▶ _Short exercise_:
The records below are to be copied word for word, with every picture left out.

Scripts that build scenes

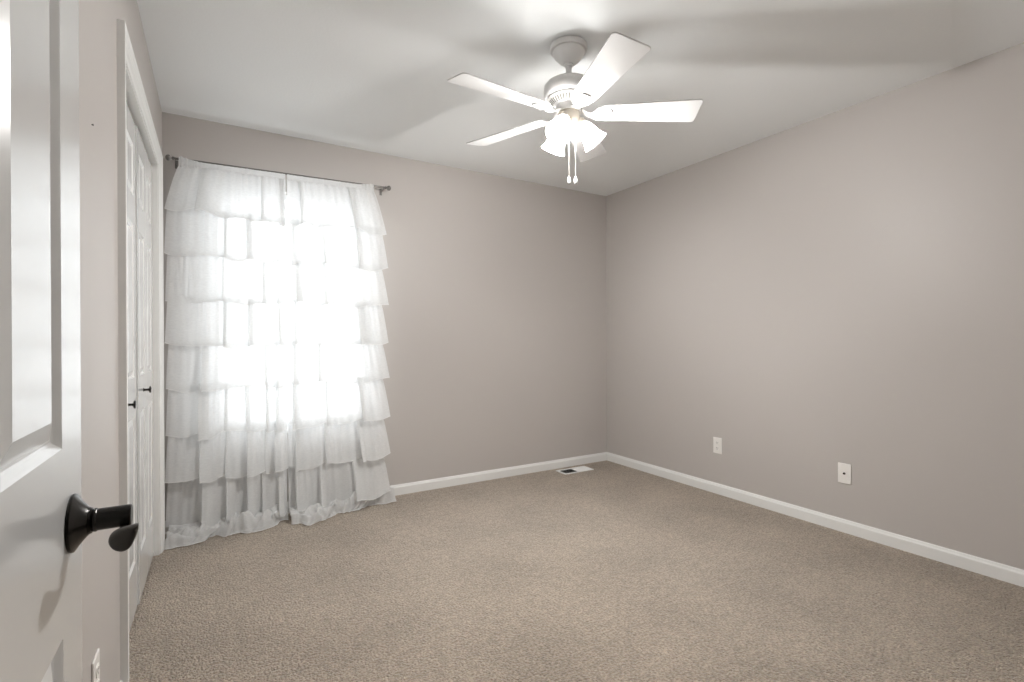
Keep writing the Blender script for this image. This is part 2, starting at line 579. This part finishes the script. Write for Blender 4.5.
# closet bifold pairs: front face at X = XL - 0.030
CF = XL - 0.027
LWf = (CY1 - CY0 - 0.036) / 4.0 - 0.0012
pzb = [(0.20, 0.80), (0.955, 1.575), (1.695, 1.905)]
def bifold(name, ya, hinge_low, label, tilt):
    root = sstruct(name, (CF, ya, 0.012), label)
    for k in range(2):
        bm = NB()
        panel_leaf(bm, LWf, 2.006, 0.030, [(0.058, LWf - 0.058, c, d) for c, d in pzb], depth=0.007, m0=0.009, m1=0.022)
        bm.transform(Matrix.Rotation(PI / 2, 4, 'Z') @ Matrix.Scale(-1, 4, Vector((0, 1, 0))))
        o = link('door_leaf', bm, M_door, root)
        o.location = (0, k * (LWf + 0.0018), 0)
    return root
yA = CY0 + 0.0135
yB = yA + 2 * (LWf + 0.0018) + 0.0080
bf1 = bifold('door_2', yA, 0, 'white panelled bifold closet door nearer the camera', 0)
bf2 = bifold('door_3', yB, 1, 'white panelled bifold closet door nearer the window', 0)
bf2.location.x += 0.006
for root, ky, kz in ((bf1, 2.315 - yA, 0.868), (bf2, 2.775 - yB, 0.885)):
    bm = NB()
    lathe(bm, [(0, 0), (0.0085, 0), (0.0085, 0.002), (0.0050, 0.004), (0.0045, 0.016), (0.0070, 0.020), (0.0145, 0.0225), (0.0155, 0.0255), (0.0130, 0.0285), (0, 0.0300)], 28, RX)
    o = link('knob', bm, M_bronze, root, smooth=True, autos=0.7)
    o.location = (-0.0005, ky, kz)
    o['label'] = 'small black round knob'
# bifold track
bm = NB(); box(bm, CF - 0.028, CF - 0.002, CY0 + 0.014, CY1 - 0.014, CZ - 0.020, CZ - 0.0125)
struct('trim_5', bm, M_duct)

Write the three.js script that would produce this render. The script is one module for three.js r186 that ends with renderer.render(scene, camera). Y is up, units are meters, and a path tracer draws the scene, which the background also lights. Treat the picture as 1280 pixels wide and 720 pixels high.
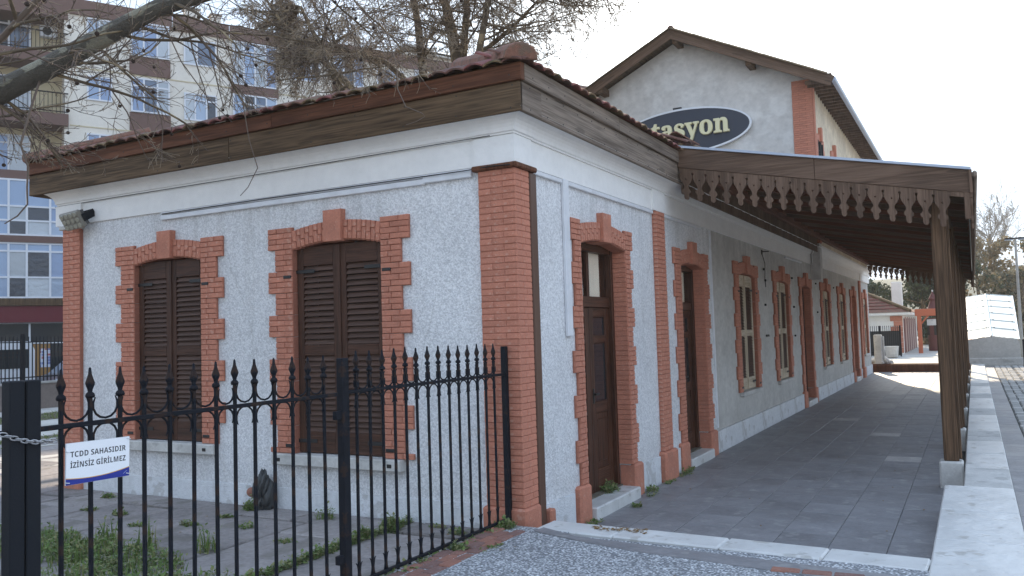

▶ _Expected answer_:
Keep writing the Blender script for this image. This is part 2, starting at line 579. This part finishes the script. Write for Blender 4.5.
# closet bifold pairs: front face at X = XL - 0.030
CF = XL - 0.027
LWf = (CY1 - CY0 - 0.036) / 4.0 - 0.0012
pzb = [(0.20, 0.80), (0.955, 1.575), (1.695, 1.905)]
def bifold(name, ya, hinge_low, label, tilt):
    root = sstruct(name, (CF, ya, 0.012), label)
    for k in range(2):
        bm = NB()
        panel_leaf(bm, LWf, 2.006, 0.030, [(0.058, LWf - 0.058, c, d) for c, d in pzb], depth=0.007, m0=0.009, m1=0.022)
        bm.transform(Matrix.Rotation(PI / 2, 4, 'Z') @ Matrix.Scale(-1, 4, Vector((0, 1, 0))))
        o = link('door_leaf', bm, M_door, root)
        o.location = (0, k * (LWf + 0.0018), 0)
    return root
yA = CY0 + 0.0135
yB = yA + 2 * (LWf + 0.0018) + 0.0080
bf1 = bifold('door_2', yA, 0, 'white panelled bifold closet door nearer the camera', 0)
bf2 = bifold('door_3', yB, 1, 'white panelled bifold closet door nearer the window', 0)
bf2.location.x += 0.006
for root, ky, kz in ((bf1, 2.315 - yA, 0.868), (bf2, 2.775 - yB, 0.885)):
    bm = NB()
    lathe(bm, [(0, 0), (0.0085, 0), (0.0085, 0.002), (0.0050, 0.004), (0.0045, 0.016), (0.0070, 0.020), (0.0145, 0.0225), (0.0155, 0.0255), (0.0130, 0.0285), (0, 0.0300)], 28, RX)
    o = link('knob', bm, M_bronze, root, smooth=True, autos=0.7)
    o.location = (-0.0005, ky, kz)
    o['label'] = 'small black round knob'
# bifold track
bm = NB(); box(bm, CF - 0.028, CF - 0.002, CY0 + 0.014, CY1 - 0.014, CZ - 0.020, CZ - 0.0125)
struct('trim_5', bm, M_duct)

Write the three.js script that would produce this render. The script is one module for three.js r186 that ends with renderer.render(scene, camera). Y is up, units are meters, and a path tracer draws the scene, which the background also lights. Treat the picture as 1280 pixels wide and 720 pixels high.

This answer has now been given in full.